Saturday, 24 November 2012

Movie Review: Operation Crossbow (1965)


A World War Two action movie centred on the development of the German rocket program and the Allied attempts to disrupt it, Operation Crossbow gets lost in Sophia Loren's expansive almond eyes and George Peppard's unconvincing antics. There are some good moments in the fictionalization of the strategic and scientific calculations behind the war over rocket technology, but the movie awkwardly oscillates between flight altitudes and ultimately lands a bit short.

As Winston Churchill (Patrick Wymark) tasks his minister Duncan Sandys (Richard Johnson) with uncovering and disrupting the German rocket program, German scientists are attempting to finalize the design of a ramp-launched rocket bomb. Due to a design fault, the auto-pilot system cannot control the flight path, and the lives of several pilots are sacrificed before ace flyer Hannah Reitsch (Barbara Rütting) is able to pin-point the fault and the design is perfected. Although Sandys and his team eventually locate the German test sites, the British bombing raid is too late: rocket bombs soon start raining down on London.

With aerial surveillance suggesting that the Germans are developing an even more powerful rocket, Sandys recruits multilingual agents with scientific backgrounds to infiltrate the ranks of German engineers. Curtis (Peppard), Henshaw (Tom Courtenay) and Bradley (Jeremy Kemp) are selected for the mission and assume the identities of supposedly dead German and Dutch engineers. But a muddle ensues after the men are dropped behind enemy lines. Henshaw is picked up by the police and Curtis tangles with Nora (Loren), the wife of the man he is impersonating. Curtis and Bradley eventually make it into the rocket factory. Vastly outnumbered and outgunned, they have to find a way to stop the rocket development program before a devastating weapon, termed the "New York" rocket due to its range, is perfected.

Operation Crossbow gets off to a bright start, exploring the war rooms of an England desperate to uncover German military secrets while Germany is working hard to maintain a technological edge. Having the Germans speak in German is always a plus, and the film tantalizes by revealing weaknesses on both sides. The English are distracted by a pompous Professor Lindemann (Trevor Howard), who refuses to believe that the Germans can be anywhere near developing a functional rocket. Meanwhile, the Germans are struggling to identify and rectify a design flaw that is hampering progress.

But then Operation Crossbow loses its way. The middle third of the movie slips into an almost comically miserable sequence of musical hotel rooms, Curtis and Henshaw trying to avoid capture while Sophia Loren drops in for a ridiculously under-written role. Producer Carlo Ponti secured a few scenes for Loren and gave her top billing for what amounts to a glorified cameo, all in the interest of improved marketing potential.

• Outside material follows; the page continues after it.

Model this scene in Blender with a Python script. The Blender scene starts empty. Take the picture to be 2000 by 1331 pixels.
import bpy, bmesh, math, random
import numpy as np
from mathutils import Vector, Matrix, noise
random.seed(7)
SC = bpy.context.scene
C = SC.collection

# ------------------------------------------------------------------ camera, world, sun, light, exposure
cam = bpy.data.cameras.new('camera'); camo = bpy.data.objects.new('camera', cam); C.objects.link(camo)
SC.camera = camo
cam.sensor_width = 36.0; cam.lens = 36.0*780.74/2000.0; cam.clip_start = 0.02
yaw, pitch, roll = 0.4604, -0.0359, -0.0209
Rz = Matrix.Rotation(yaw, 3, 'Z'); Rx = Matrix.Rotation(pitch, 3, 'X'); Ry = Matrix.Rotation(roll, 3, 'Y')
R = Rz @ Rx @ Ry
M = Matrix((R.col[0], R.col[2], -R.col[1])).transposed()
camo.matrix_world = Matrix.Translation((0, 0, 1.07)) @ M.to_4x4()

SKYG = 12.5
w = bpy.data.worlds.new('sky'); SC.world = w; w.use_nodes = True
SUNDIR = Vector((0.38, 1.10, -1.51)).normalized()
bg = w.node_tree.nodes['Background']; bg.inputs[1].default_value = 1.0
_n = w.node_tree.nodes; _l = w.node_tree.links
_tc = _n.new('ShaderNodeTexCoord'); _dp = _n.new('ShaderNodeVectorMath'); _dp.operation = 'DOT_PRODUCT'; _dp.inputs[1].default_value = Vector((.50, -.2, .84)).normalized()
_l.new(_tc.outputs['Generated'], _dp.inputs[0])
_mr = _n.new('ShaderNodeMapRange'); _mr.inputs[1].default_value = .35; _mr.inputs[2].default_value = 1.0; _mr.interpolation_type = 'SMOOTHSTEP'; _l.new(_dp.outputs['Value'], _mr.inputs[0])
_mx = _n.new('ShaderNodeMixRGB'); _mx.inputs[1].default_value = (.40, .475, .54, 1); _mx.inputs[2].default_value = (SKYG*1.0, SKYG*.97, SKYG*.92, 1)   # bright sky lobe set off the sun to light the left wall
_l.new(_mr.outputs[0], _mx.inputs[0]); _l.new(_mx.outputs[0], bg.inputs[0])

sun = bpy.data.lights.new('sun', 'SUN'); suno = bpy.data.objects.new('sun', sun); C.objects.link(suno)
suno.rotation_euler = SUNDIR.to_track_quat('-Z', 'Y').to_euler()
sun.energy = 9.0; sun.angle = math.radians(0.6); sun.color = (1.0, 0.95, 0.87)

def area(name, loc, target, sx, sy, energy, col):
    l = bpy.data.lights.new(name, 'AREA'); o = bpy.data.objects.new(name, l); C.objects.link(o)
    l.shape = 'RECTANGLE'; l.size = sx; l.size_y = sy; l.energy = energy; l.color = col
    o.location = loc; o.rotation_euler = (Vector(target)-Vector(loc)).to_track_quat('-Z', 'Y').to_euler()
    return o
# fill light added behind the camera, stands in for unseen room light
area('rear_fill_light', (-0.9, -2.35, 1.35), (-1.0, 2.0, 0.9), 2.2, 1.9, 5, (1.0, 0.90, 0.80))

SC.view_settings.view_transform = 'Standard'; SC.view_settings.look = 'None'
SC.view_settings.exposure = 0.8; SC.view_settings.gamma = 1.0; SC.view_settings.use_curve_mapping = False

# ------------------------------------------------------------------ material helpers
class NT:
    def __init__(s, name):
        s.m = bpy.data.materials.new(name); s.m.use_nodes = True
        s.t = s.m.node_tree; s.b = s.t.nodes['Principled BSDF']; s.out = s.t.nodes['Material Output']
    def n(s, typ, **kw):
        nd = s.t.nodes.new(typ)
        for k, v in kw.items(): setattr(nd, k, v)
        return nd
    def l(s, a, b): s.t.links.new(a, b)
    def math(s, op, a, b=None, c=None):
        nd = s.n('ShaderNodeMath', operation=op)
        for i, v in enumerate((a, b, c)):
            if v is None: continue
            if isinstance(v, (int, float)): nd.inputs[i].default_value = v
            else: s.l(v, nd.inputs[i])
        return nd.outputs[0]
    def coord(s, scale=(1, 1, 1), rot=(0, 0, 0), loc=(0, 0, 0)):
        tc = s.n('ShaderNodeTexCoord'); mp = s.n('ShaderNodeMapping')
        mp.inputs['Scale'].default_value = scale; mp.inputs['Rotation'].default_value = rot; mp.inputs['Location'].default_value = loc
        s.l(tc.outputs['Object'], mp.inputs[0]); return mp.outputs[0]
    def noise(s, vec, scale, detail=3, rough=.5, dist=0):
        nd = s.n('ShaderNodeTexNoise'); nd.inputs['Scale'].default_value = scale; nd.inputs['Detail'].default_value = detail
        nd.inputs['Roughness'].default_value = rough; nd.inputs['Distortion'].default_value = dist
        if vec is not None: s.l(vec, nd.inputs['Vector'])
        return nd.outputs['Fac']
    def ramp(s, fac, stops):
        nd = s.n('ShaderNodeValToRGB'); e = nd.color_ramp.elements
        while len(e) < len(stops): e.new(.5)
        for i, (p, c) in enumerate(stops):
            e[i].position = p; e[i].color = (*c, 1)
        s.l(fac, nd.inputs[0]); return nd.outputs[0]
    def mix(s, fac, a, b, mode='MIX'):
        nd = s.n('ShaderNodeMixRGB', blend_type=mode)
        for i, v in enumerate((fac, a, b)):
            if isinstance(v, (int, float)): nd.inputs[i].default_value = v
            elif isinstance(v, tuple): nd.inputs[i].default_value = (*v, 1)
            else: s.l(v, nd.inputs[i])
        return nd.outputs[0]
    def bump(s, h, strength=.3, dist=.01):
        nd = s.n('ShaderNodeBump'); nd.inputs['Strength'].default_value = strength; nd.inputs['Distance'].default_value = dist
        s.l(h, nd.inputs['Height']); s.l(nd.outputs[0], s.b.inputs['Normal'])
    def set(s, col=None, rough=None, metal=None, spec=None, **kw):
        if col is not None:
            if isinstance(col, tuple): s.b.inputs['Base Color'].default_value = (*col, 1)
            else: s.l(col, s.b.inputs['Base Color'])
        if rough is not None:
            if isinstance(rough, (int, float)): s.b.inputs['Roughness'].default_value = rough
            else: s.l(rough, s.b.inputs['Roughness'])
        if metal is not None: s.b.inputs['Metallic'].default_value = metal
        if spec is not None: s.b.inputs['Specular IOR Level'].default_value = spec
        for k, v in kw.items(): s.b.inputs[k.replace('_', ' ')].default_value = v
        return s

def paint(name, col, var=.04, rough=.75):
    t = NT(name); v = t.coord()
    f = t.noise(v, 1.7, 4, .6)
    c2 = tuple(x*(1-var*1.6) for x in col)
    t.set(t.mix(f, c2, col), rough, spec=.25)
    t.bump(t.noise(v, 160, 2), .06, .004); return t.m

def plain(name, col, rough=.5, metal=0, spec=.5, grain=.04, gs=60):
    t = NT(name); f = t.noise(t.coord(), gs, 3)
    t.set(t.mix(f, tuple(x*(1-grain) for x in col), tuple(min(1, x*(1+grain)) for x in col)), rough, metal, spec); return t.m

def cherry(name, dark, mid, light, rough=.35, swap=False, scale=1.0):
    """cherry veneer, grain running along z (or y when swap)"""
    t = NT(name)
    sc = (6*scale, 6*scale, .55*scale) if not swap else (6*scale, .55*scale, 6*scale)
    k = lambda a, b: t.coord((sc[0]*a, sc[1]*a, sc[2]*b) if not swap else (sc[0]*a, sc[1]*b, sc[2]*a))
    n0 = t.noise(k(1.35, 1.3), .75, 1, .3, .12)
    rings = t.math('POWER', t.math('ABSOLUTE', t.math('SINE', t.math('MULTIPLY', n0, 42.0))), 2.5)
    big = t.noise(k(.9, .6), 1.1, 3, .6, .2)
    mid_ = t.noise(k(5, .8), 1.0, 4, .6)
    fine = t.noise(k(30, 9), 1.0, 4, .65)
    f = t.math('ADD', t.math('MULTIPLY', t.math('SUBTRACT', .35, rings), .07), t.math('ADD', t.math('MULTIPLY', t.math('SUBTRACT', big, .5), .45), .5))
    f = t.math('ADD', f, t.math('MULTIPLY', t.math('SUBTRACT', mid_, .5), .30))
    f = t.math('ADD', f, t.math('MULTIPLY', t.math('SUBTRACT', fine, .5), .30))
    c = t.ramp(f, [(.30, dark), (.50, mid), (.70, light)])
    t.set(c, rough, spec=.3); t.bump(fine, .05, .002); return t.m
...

In their scenes together, neither Peppard nor Loren appear to actually know why they are there, and instead of generating sparks, Loren's presence dissolves into embarrassment.

The movie's climax at the secret German rocket facility reclaims some balance, but without finding either unusual intensity or bold realism. Peppard's performance is simply too shallow and underdeveloped to be convincing, as he is caught in the gap between a James Bond-type cocky light-heartedness and the required authenticity of a World War Two narrative inspired by real events.

The supporting cast is a who's who of British and European character actors, the likes of Trevor Howard, John Mills, Anthony Quayle and Paul Henreid lending their authority to the minor roles. Director Michael Anderson enjoys the big explosions, but does little to develop the characters beyond the most basic profiling.

Never entirely fizzling but also never quite soaring, Operation Crossbow flies in the right general direction but lacks the grace needed to accurately deliver its payload.